Divagation sur l’esprit des mots

Le 1 octobre 2015

Michael EDWARDS

Bloc-notes d'octobre 2015

 

Si, depuis qu’un instinct clair mais néanmoins curieux nous y pousse, nous créons des mots en leur donnant un sens, les mots semblent parfois nous répondre, en offrant des sens supplémentaires. Vivant bien plus longtemps que nous, ils se présentent accompagnés d’une riche histoire, d’une mémoire souvent foisonnante. Nous y trouvons des sens qui échappent aux dictionnaires.

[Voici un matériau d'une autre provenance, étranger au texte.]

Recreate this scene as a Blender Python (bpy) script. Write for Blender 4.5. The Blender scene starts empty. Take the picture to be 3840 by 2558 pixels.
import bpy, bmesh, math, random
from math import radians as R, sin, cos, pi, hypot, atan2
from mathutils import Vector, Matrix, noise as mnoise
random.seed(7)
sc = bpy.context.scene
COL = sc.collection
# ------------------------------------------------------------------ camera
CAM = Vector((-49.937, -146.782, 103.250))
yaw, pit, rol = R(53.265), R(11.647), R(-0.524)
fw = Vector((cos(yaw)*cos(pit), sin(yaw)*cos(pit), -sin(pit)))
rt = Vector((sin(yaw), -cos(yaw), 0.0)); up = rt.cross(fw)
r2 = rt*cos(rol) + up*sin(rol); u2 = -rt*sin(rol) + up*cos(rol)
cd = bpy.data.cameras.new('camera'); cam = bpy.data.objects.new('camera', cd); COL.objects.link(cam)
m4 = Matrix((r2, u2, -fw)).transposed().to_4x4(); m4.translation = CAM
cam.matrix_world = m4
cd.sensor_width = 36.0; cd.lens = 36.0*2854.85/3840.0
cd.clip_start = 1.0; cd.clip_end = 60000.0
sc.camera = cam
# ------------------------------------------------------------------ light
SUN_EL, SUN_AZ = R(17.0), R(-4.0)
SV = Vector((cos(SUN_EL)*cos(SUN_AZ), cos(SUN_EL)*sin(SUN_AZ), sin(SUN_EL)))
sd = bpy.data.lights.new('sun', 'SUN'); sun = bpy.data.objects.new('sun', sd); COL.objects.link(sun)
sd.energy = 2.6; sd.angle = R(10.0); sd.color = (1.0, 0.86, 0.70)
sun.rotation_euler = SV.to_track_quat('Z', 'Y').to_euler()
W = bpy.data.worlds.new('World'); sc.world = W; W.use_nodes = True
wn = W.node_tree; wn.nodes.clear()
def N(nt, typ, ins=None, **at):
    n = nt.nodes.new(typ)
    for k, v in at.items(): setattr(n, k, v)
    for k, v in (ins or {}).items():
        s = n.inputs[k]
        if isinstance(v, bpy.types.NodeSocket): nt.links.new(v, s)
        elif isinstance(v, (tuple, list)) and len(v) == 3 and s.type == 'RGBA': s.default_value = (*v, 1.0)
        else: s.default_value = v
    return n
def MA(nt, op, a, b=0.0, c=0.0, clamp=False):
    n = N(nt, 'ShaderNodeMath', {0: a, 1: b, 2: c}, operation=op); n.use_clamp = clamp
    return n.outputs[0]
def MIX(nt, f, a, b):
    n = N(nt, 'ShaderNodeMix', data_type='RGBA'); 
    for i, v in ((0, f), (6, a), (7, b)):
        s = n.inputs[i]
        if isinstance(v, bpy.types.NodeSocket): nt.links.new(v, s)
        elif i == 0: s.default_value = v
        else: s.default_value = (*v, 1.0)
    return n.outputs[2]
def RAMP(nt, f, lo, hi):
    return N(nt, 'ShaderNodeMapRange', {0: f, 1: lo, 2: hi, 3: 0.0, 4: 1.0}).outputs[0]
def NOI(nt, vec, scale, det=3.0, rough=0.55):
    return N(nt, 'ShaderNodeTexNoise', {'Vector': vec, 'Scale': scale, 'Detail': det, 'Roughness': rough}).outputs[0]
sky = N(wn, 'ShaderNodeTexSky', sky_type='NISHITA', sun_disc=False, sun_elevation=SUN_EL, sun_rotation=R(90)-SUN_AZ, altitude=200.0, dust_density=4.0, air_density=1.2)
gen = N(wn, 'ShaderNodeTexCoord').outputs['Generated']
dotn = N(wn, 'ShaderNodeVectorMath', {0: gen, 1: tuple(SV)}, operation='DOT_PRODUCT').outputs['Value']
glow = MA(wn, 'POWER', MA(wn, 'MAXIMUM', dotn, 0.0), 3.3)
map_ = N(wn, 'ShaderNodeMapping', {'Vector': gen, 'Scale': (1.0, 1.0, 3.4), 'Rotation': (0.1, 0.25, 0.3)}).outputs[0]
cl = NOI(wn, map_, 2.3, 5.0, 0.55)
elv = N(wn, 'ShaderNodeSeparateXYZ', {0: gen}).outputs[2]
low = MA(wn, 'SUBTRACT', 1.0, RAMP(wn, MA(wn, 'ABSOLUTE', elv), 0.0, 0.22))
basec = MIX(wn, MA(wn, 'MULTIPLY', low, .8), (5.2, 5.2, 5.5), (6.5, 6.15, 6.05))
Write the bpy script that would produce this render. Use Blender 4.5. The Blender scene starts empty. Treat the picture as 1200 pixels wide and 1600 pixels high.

Exemple : univers, du latin universum, à l’origine neutre singulier de l’adjectif universus, « universel, général, intégral ». Universum laisse voir une pensée plus qu’intéressante. Lui-même dérivé de unus et du participe passé de vertere, « tourner, se tourner », il suppose que tout ce qui existe tourne pour se joindre, que tout se rassemble en un seul étant. Que la multiplicité cherche l’unité ; que le multiple est un, et l’un, multiple. Le mot donne un sens très lumineux et très fort à la totalité de ce qui est. Cependant, c’est une vision des choses, une perspective sur l’espace-temps qui ne va pas de soi, et que les Grecs ne partageaient pas : ils tenaient plutôt l’univers pour un système bien ordonné, un kosmos. Nous héritons le mot univers, qui nous induit peut-être, de façon subliminaire, à voir le monde à sa manière. Ceux qui ne considèrent pas l’univers comme une unité accueillant le multiple, comme une multiplicité s’accomplissant dans l’un (ni comme un cosmos dont les lois ne résultent pas simplement des hypothèses vérifiées des hommes), pourraient désirer un autre terme. La théorie qui domine aujourd’hui paraît même le contraire de la conception romaine. Le noyau primitif supercondensé figurerait l’unité, que la multiplicité, constituée par les galaxies issues du big bang, fuirait avec une insouciante précipitation. L’expression l’univers en expansion est un oxymore.

Univers contient d’autres surprises, moins visibles et encore plus réjouissantes. On y aperçoit le vers, non pas en jouant sur les mots, mais en remontant de nouveau à l’origine. Vers aussi vient du participe passé de vertere, versus, qui, substantivé, signifie « ligne, sillon, ligne d’écriture, vers ». Le poète se tourne à la fin de son vers, comme le laboureur au bout de son sillon. Le poème réussi ressemble à un champ bien labouré. La poésie prendrait sa source à la fois dans le contact avec la terre (on pourrait ajouter : avec ce qui nous entoure au quotidien, avec le travail), et en même temps avec l’univers, avec l’immensité qui nous reçoit. Elle porterait à sonder à la fois l’ordinaire et le sublime, le vécu au jour le jour et les aspirations les plus élevées.

Dans univers on découvre également la préposition vers, puisqu’elle aussi vient de versus dans le sens de « tourné dans la direction de… ». Un poème ne serait pas tout à fait un monde clos, immobile, intemporel : il s’ouvrirait à l’ailleurs et à l’avenir. Il représenterait, non la fin, mais le commencement d’un voyage vers quelque chose. L’univers aussi aurait une direction à prendre, un but à atteindre.

D’autres mots invitent à réfléchir ainsi, de façon libre et spéculative. Sens est particulièrement piquant. Deux origines : sensus, « signification » en latin, et sinno, « direction » en germanique, semblent s’être confondues en ancien français. Que cette confusion est judicieuse ! Elle nous souffle, si nous voulons bien l’écouter, qu’une signification à chercher est un chemin à suivre, que le sens d’une œuvre littéraire, artistique, philosophique, théologique, est moins une interprétation bien structurée, une paraphrase à contempler, qu’une direction indiquée. Le sens d’une œuvre serait le sens dans lequel elle s’engage.

Si nous voulons bien, en effet, car les allusions répandues par l’évolution des mots ne prouvent rien et sont, en elles-mêmes, sans signification. On ne peut pas conclure de quelqu’un, s’il est obsédé par la peur, que la peur s’assoit devant lui, s’il conspue un orateur, qu’il lui crache dessus, ou si un désastre le frappe, qu’il est né sous une mauvaise étoile. La notion du sens étymologique d’un mot nous fourvoie. Les mots nous suggèrent simplement, par les conversations qui se développent entre eux, par l’intelligence qu’ils semblent avoir de rapports insoupçonnés entre divers phénomènes, des pensées neuves, d’attirantes possibilités, des idées à poursuivre, ou à abandonner.